W tym powinni chyba pomagać specjaliści?
Powinni. I często tak się dzieje.
Czy dzieci niepełnosprawnych jest obecnie więcej niż jeszcze kilkanaście lat temu, czy są to liczby podobne?
Myślę, że są podobne. Jedynie obserwujemy, że więcej jest dzieci z wieloraką, głęboką niepełnosprawnością.
Uważa pani, że społeczeństwo jest tolerancyjne wobec dzieci niepełnosprawnych?
Myślę, że jest coraz lepiej. Ale czeka nas jeszcze wiele pracy w tym temacie. Ze swojej strony organizujemy wiele spotkań i imprez integracyjnych.
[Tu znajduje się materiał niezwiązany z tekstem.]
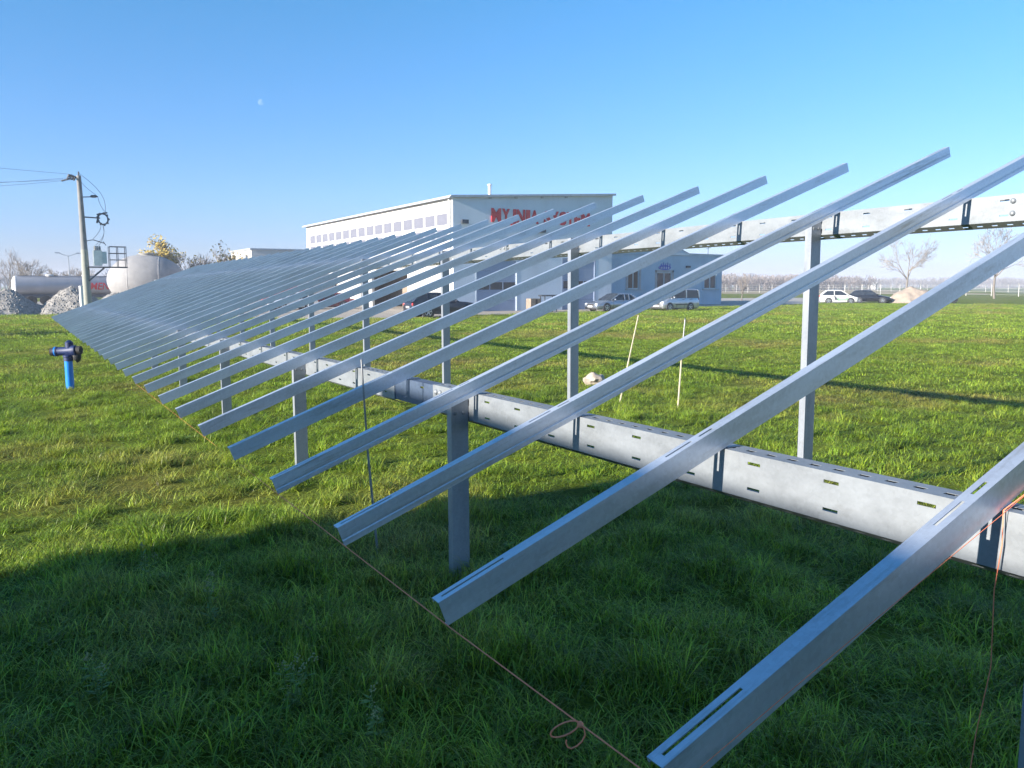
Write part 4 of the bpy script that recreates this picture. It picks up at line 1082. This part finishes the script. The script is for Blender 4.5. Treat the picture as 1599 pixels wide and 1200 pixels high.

Największe z nich to festyn integracyjny, mityng pływacki i regaty żeglarskie, w których biorą udział rzesze wolontariuszy. Często odwiedzają nas uczniowie z różnych placówek. Ostatnio jeden z nich przyniósł słodycze, którymi chciał poczęstować naszych wychowanków. Podszedł do mnie i zapytał jak ma to zrobić. Odpowiedziałam, że ma podejść i powiedzieć „proszę”. Trudno się dziwić takiej postawie. O problemach dzieci niepełnosprawnych, o ich prawach i w końcu o tolerancji mówi się przecież od niedawna.